Qu'il écrive des récits et des poèmes, qu'il rédige des notes de lecture sur son blog ou le site de remue.net, qu'il dirige une revue littéraire – Foldaan – ou la collection Piqué d'étoiles chez Apogée, qu'il se fasse éditeur avec Wigwam pour publier les auteurs qu'il aime en de courts fascicules, toute la vie de Jacques Josse tourne autour des livres. Ce n'est pas une volonté de s'abstraire du monde, bien au contraire. Chaque livre qu'il lit ou qu'il chronique est une rencontre avec un écrivain, un poète, prélude souvent à de véritables relations amicales. Et chaque livre qu'il écrit évoque la vie de personnages singuliers et solitaires, certains marqués du sceau de la fatalité, qui hantent les bistrots des bourgs, eux-mêmes en dehors des circuits touristiques. Il y a dans son écriture un souci de réalisme, et s'il introduit forcément de l'imaginaire, celui-ci s'avère concret, avec des descriptions minutieuses qui nous donnent l'impression d'être là, assis à une table du café, à observer la scène et à écouter. Des séquences autobiographiques s'y glissent ici ou là, toujours avec délicatesse, surtout quand il parle avec pudeur de son père et, plus discrètement, de sa mère. C'est pour vivre plus intensément que ce poète écrit, affronter par les mots cette sorte de mort qui est dans la vie, à notre insu, et qui la grignote à grand renfort d'ennui, de lassitude et même, chez certains, de dépression et de désespoir.

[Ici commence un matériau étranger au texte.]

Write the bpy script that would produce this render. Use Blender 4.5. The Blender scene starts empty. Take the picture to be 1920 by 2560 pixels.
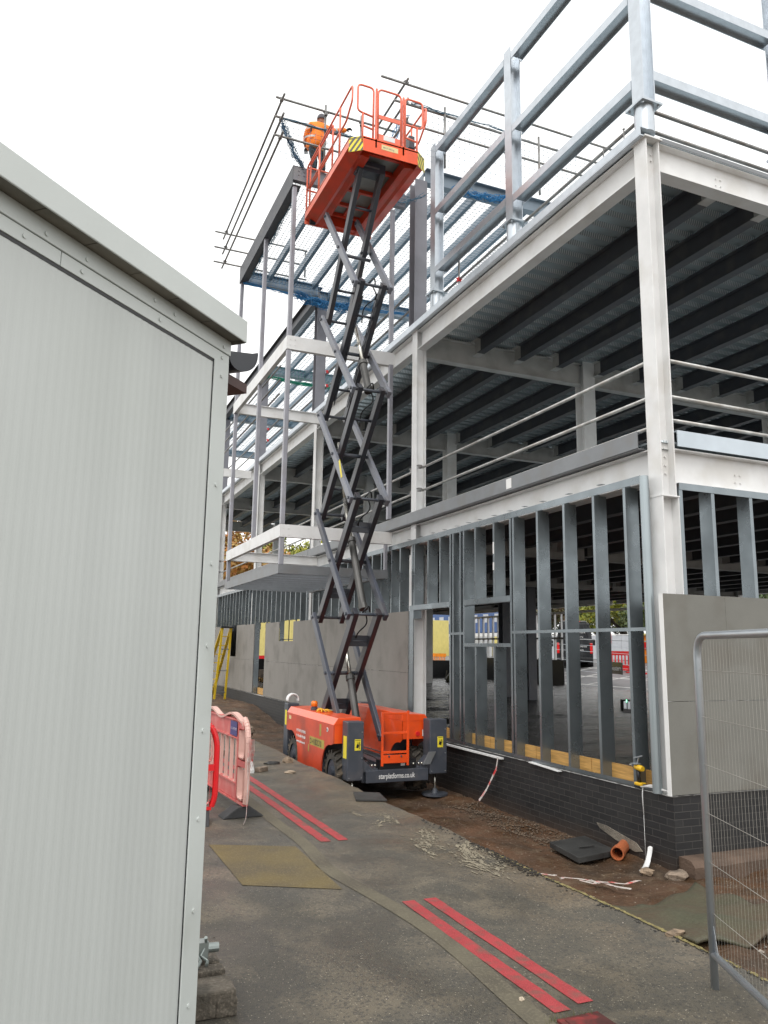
import bpy, math, random
from mathutils import Vector, Matrix
random.seed(7)
R = math.radians
S = bpy.context.scene
# ---------------- camera ----------------
def make_camera():
    yaw, pit, rol, F = 0.40112723, 0.1734496, 0.01443677, 1944.4418
    f = Vector((math.cos(pit)*math.sin(yaw), math.cos(pit)*math.cos(yaw), math.sin(pit)))
    r0 = Vector((math.cos(yaw), -math.sin(yaw), 0)); u0 = r0.cross(f)
    r = r0*math.cos(rol)+u0*math.sin(rol); u = -r0*math.sin(rol)+u0*math.cos(rol)
    cd = bpy.data.cameras.new('camera'); co = bpy.data.objects.new('camera', cd)
    S.collection.objects.link(co)
    m = Matrix.Identity(4)
    for i in range(3):
        m[i][0] = r[i]; m[i][1] = u[i]; m[i][2] = -f[i]
    m[0][3], m[1][3], m[2][3] = -6.17851, -6.67098, 1.75
    co.matrix_world = m
    cd.sensor_fit = 'HORIZONTAL'; cd.sensor_width = 36; cd.lens = 36*F/1920
    cd.clip_start = 0.05; cd.clip_end = 2000
    S.camera = co
make_camera()
# ---------------- world, sun, exposure ----------------
SUN_EL, SUN_AZ = 52, 215
w = bpy.data.worlds.new("World"); S.world = w; w.use_nodes = True
nt = w.node_tree; nt.nodes.clear()
sky = nt.nodes.new('ShaderNodeTexSky'); sky.sky_type = 'NISHITA'; sky.sun_disc = False
sky.sun_elevation = R(SUN_EL); sky.sun_rotation = R(SUN_AZ)
sky.air_density = 1.0; sky.dust_density = 4.0; sky.ozone_density = 1.0
hsv = nt.nodes.new('ShaderNodeHueSaturation'); hsv.inputs['Saturation'].default_value = 0.12
mixw = nt.nodes.new('ShaderNodeMix'); mixw.data_type = 'RGBA'; mixw.inputs[0].default_value = 0.7
mixw.inputs[7].default_value = (9.9, 9.9, 9.75, 1)   # even cloud cover over the sky gradient
bg = nt.nodes.new('ShaderNodeBackground'); bg.inputs[1].default_value = 0.13
wo = nt.nodes.new('ShaderNodeOutputWorld')
nt.links.new(sky.outputs[0], hsv.inputs['Color']); nt.links.new(hsv.outputs[0], mixw.inputs[6])
nt.links.new(mixw.outputs[2], bg.inputs[0]); nt.links.new(bg.outputs[0], wo.inputs[0])
sl = bpy.data.lights.new('sun', 'SUN'); sl.energy = 0.7; sl.angle = R(25); sl.color = (1, .97, .93)
so = bpy.data.objects.new('sun', sl); S.collection.objects.link(so)
az, el = R(SUN_AZ), R(SUN_EL)
sd = Vector((math.sin(az)*math.cos(el), math.cos(az)*math.cos(el), math.sin(el)))
so.rotation_euler = sd.to_track_quat('Z', 'Y').to_euler(); so.location = (-20, -20, 30)
S.view_settings.view_transform = 'Standard'; S.view_settings.look = 'None'
S.view_settings.gamma = 1; S.view_settings.use_curve_mapping = False
S.view_settings.exposure = 0.6
S.cycles.max_bounces = 7; S.cycles.diffuse_bounces = 4; S.cycles.glossy_bounces = 3
S.cycles.transparent_max_bounces = 8

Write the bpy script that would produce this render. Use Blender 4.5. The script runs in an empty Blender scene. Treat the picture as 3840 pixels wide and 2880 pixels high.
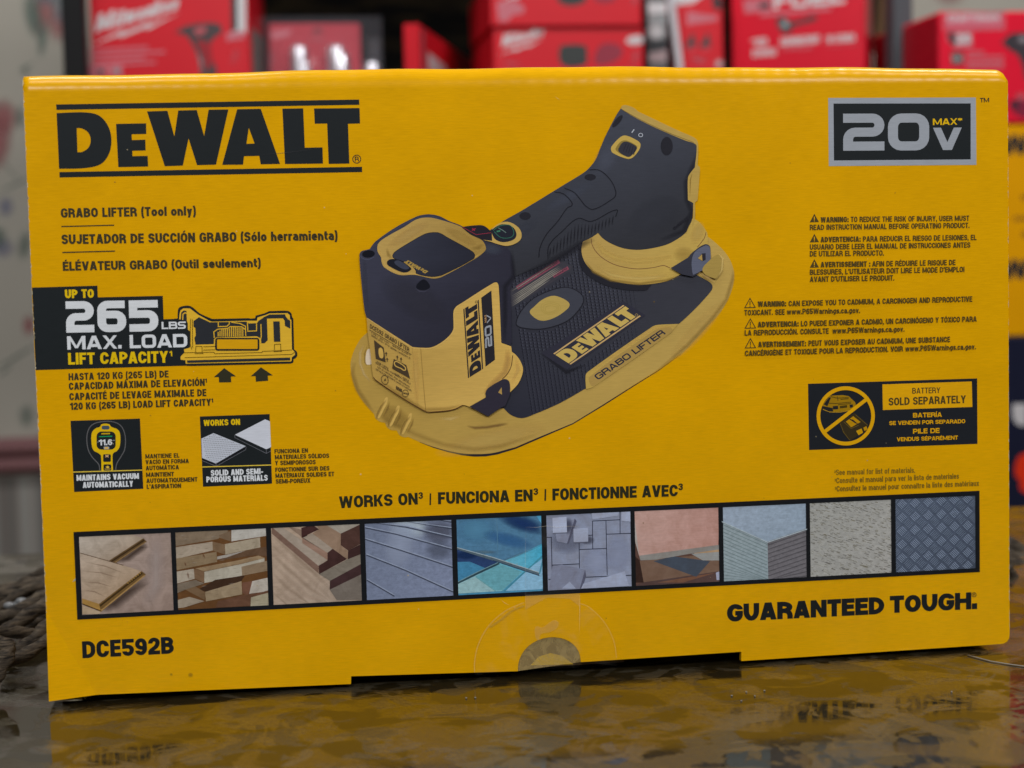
import bpy, bmesh, math, random
from mathutils import Vector, Matrix
from mathutils.geometry import tessellate_polygon
random.seed(7)
S = bpy.context.scene
COL = S.collection

# ------------------------------------------------------------------ camera, lamps, exposure
CAM_POS = Vector((0.09424, -0.70887, 0.17601))
CAM_X = Vector((0.98919, -0.14466, -0.02424))
CAM_Y = Vector((0.03425, 0.06713, 0.99716))
CAM_Z = Vector((-0.14262, -0.98720, 0.07136))
F_PX = 6323.1                                     # focal length in pixels of a 3840 x 2880 frame
cam = bpy.data.cameras.new('camera')
cam.sensor_width = 36
cam.lens = F_PX / 3840 * 36
cam.clip_start = 0.02
cam.clip_end = 60
cam.dof.use_dof = True
cam.dof.focus_distance = 0.725
cam.dof.aperture_fstop = 8.6
cam_o = bpy.data.objects.new('camera', cam)
COL.objects.link(cam_o)
cam_o.matrix_world = Matrix(((CAM_X.x, CAM_Y.x, CAM_Z.x, CAM_POS.x),
                             (CAM_X.y, CAM_Y.y, CAM_Z.y, CAM_POS.y),
                             (CAM_X.z, CAM_Y.z, CAM_Z.z, CAM_POS.z), (0, 0, 0, 1)))
S.camera = cam_o

world = bpy.data.worlds.new('World')
S.world = world
world.use_nodes = True
bg = world.node_tree.nodes['Background']
bg.inputs[0].default_value = (0.86, 0.93, 1.0, 1)
bg.inputs[1].default_value = 0.055


def area(name, loc, target, sx, sy, power, col=(1, 0.98, 0.96)):
    l = bpy.data.lights.new(name, 'AREA')
    l.shape = 'RECTANGLE'
    l.size = sx
    l.size_y = sy
    l.energy = power
    l.color = col
    o = bpy.data.objects.new(name, l)
    COL.objects.link(o)
    o.location = loc
    o.rotation_euler = (Vector(target) - Vector(loc)).to_track_quat('-Z', 'Y').to_euler()
    return o


area('ceiling_or_fill_lamp', (-0.12, -0.42, 1.55), (0.1, -0.1, 0.2), 0.36, 0.22, 4.0)
area('ceiling_or_fill_lamp', (0.98, -0.42, 1.55), (0.4, -0.1, 0.2), 0.34, 0.22, 3.2)
area('ceiling_or_fill_lamp', (-0.20, 0.50, 1.85), (0.1, 1.4, 0.3), 0.5, 0.25, 15.5)  # added fill, not a known fixture: brightens rack and wall from the left
area('ceiling_or_fill_lamp', (1.12, 0.50, 1.85), (0.8, 1.4, 0.3), 0.5, 0.25, 15.5)  # its added right-hand partner, keeps the fold's middle free of highlight
area('ceiling_or_fill_lamp', (-0.45, -1.75, 1.25), (0.15, 0.0, 0.1), 0.6, 0.4, 16.8)  # added front fill for the carton, placed out of its mirror direction
area('ceiling_or_fill_lamp', (1.05, -1.75, 1.25), (0.3, 0.0, 0.1), 0.6, 0.4, 13.6)  # second added front fill, evens out the printed face

S.render.engine = 'CYCLES'
S.cycles.transparent_max_bounces = 48
S.cycles.max_bounces = 8
S.cycles.sample_clamp_indirect = 6
S.view_settings.view_transform = 'Standard'
S.view_settings.look = 'None'
S.view_settings.exposure = 0
S.view_settings.gamma = 1
S.view_settings.use_curve_mapping = False

# ------------------------------------------------------------------ measuring helpers


def ray(x, y):
    "direction through a point of the 3840 x 2880 frame"
    return CAM_X * ((x - 1920) / F_PX) - CAM_Y * ((y - 1440) / F_PX) - CAM_Z


def at(x, y, Y):
    "where that direction meets the upright plane at depth Y"
    d = ray(x, y)
    return CAM_POS + d * ((Y - CAM_POS.y) / d.y)


def at_z(x, y, Z):
    d = ray(x, y)
    return CAM_POS + d * ((Z - CAM_POS.z) / d.z)


class Sheet:
    "one measured patch of the carton's printed face: its own grid -> metres on the face"
    def __init__(s, ox, oy, k):
        s.ox, s.oy, s.k = ox, oy, k

    def __call__(s, *pts):
        out = []
        for p in pts:
            q = at(s.ox + p[0] / s.k, s.oy + p[1] / s.k, 0)
            out.append((q.x, q.z) + tuple(p[2:]))
        return out

    def one(s, x, y):
        return s((x, y))[0]

    def w(s, px):
        return px / s.k / 8820.0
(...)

« La réalité rugueuse à étreindre », dont parle Rimbaud dans Une saison en Enfer, Jacques Josse la connaît bien pour avoir travaillé de nuit, durant cinq années, au centre de tri postal de Trappes, une cité dortoir tressée de rues grises et cernée par les rails qui partent en fuseaux vers une interminable aire de triage ». Dans Postier posté, il nous raconte méticuleusement le dur labeur quotidien, avec ses gestes répétés, ses cadences, les petits chefs en surveillance, mais aussi les possibilités de résistance par l'action syndicale. Le sordide est dedans, avec parfois des malaises et des suicides, et dehors, les trains bondés dans cette banlieue ouest où la ville elle-même par son nom, Trappes, résonne déjà comme un piège, cave ou cachot où l'on pourrait, si l'on n'y prenait garde, définitivement disparaître, avec « d'un côté les friches et la zone industrielle et de l'autre l'ancienne ville entourée de barres et de tours ». Josse loge au septième étage de l'une d'entre elles et, pour rejoindre le centre de tri, il lui faut traverser « un champ cultivé puis un terrain vague », avant d'emprunter une route défoncée, en évitant « les flaques et les trous boueux ».

Comment respirer, mentalement et physiquement, dans « cet enfer moderne », selon la belle trouvaille d'Aragon ? Il y a quelques collègues, comme Jeannot, militant communiste et « lecteur pointilleux » avec lequel il peut parler poésie, et au menu des poètes qui ont travaillé aux PTT, comme on disait naguère, tels Gérald Neveu ou Jules Mougin – une de ses lettres figure d'ailleurs dans le livre –, sans oublier les clins d'œil du côté du facteur Cheval et du facteur Roulin, l'ami arlésien de Vang Gogh. Il y a aussi les poètes qu'il lit « par fragments » durant les pauses, tel Franck Venaille : « Ses poèmes, écrit-il, parviennent à ouvrir les rideaux métalliques de la grande nuit postale et permettent à un vent rehaussé par la rage, la force, l'écume dentelée, les cris rauques, le vacarme, le haut voltage, le flux soutenu des vagues à l'œuvre dans les creux rincés et râpeux de la mer du Nord de s'engouffrer dans les goulottes pour venir me balancer quelques baffes salées en pleine figure. »

Il attend de ses lectures qu'elles l'embarquent ailleurs, à travers le temps ou à travers l'espace, rejoindre John Fante ou Bukowski qu'il suit par la pensée de bar en bar, auscultant avec lui les bas-fonds dans une « Amérique mal en point ». Ce qu'il lui faut pour résister aux griffes d'un quotidien mortifère et sans horizon, heureusement ponctué de quelques balades dans Paris, ce sont des « textes rudes, âpres, enflammés, rageurs, solides, écrits par des types qui ont l'avantage d'avoir vécu pas mal de galères tout en réussissant à garder, intacte en eux, une sacrée dose de bonne humeur ».

Et l'on se dit, en reposant le livre, que ce qui sauve l'homme soumis à de sordides conditions matérielles, c'est la capacité de rêver.